Les appelantes demandent le comblement du passif de la société CDV, sans fournir à la cour de preuves permettant de rattacher par un lien de causalité direct la liquidation de la société à la brutalité de la rupture partielle. Cette liquidation résulte des difficultés antérieures de la société CDV, dès 2006. Cette demande sera donc rejetée.
Les chiffres contenus dans le rapport de Philippe Deweerdt, non sérieusement contestés, permettant d'évaluer la moyenne de la marge commerciale sur les années 2008 à 2010 à la somme de 572 900 euros, il y a lieu d'évaluer à 286 450 euros la perte subie sur une durée de six mois, sans tenir compte des coûts variables et des ventes effectuées en janvier et février 2011 qui doivent en être déduits.

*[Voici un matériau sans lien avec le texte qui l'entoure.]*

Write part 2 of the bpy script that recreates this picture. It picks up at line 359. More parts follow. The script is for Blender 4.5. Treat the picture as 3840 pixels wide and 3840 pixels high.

Or, il résulte du rapport Deweerdt (page 33) que le chiffre d'affaires réalisé en janvier et février 2011 par la société CDV avec le réseau Leader Price s'est élevé à 674 600 euros, chiffre à rapprocher de celui communiqué par la société LHD, 667 461 euros, résultant d'une attestation de son directeur administratif et financier (pièce 4 de la société LHD), de sorte qu'aucune perte effective ne peut être mise en évidence, une fois enlevées de la perte subie les ventes effectuées en janvier et février 2011.
Le jugement entrepris sera donc confirmé en ce qu'il a rejeté la demande de la SCP Molla, ès qualités de liquidateur de la société CDV.
Sur la demande pour procédure abusive de la société Riva
En l'absence de preuve d'un abus du droit d'ester en justice, la demande sera rejetée.
Sur les dépens et frais irrépétibles
La SCP Pellier Molla, ès qualités de liquidateur judiciaire de la société CDV, succombant au principal, sera condamnée aux dépens. Il n'y a pas lieu à application de l'article 700 du Code de procédure civile.
Par ces motifs, LA COUR, Confirme le jugement entrepris, sauf en ce qu'il a déclaré recevable l'intervention de la société CDV, L'infirme sur ce point, et, statuant à nouveau, Déclare irrecevable l'intervention volontaire de la société CDV, y ajoutant, Rejette la demande de la société Riva pour procédure abusive, Condamne la SCP Pellier Molla, ès qualités de liquidateur judiciaire de la société CDV, aux dépens de l'instance d'appel, Dit n'y avoir lieu à application de l'article 700 du Code de procédure civile.